Trotz dieser Konflikte konnte auch einiges von staatlicher Seite erreicht werden. Für einen Teil der Flüchtlinge wurden Unterkünfte zur Verfügung gestellt, Leistungen analog zum Asylbewerberleistungsgesetz ausgezahlt und Beratung finanziert. Aber bei der menschenunwürdigen Situation in der Gerhard-Hauptmann-Schule wurde der Schwarze Peter lange vom Senat an den Bezirk weitergegeben. So wurde diese humanitäre Großbaustelle wie manch andere Baustelle in Berlin dem freien Spiel der politischen Kräfte überlassen.
Permanente Herausforderung der Caritas ist die eigene Rollenklarheit - besonders seit die 80 Flüchtlinge angedroht haben, die Notunterkunft des Caritasverbandes zu besetzen, falls ihre Forderungen nach einer gemeinsamen dauerhaften Unterkunft nicht erfüllt werden.
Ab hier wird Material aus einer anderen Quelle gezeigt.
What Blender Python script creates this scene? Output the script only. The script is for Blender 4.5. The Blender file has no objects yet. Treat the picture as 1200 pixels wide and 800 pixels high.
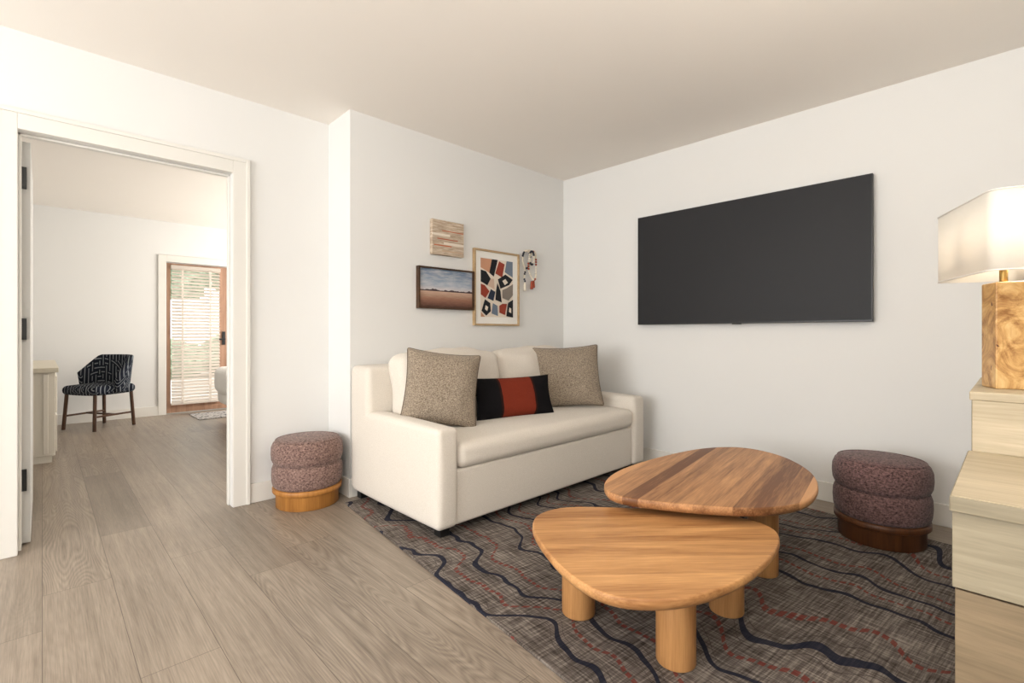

Zur Deeskalation wurde deshalb auch die Laufzeit der Notunterkunft bis Mitte Juni verlängert und Gespräche zwischen dem Senat und den Flüchtlingen wurden angeregt. Inzwischen wurde eine Unterkunftslösung gefunden. Allerdings konnte der Umzug aufgrund eines Windpockenausbruchs noch nicht stattfinden.
Der Oranienplatz kann überall sein
Dublin III und andere rechtliche Fragen der Flüchtlingspolitik sind nach wie vor wichtig. Aber die Realität der letzten Monate zeigt, dass sich Flüchtlinge, gerade auch aus Afrika, nicht durch Grenzzäune und andere Sicherungsmaßnahmen aufhalten lassen. Die Menschen sind irgendwann da und fordern ihre Rechte ein. Und sie lassen sich dabei nicht durch die üblichen rechtsstaatlichen Asylverfahren befriedigen. Sie vertreten selbstbewusst ihre politischen Forderungen. Der Oranienplatz kann überall sein. Deshalb müssen sich die politisch Verantwortlichen und auch die Caritas auf dieses neue Phänomen einstellen. Das Beispiel Berlin zeigt, entscheidende Faktoren sind, Verantwortung zu übernehmen und der gemeinsame Gestaltungswille aller beteiligten staatlichen und politischen Akteure. Die Kirche und ihre Caritas können dabei Gesprächsräume bieten und bei eigener Rollenklarheit Prozesse zur Lösungsfindung moderieren und einfordern.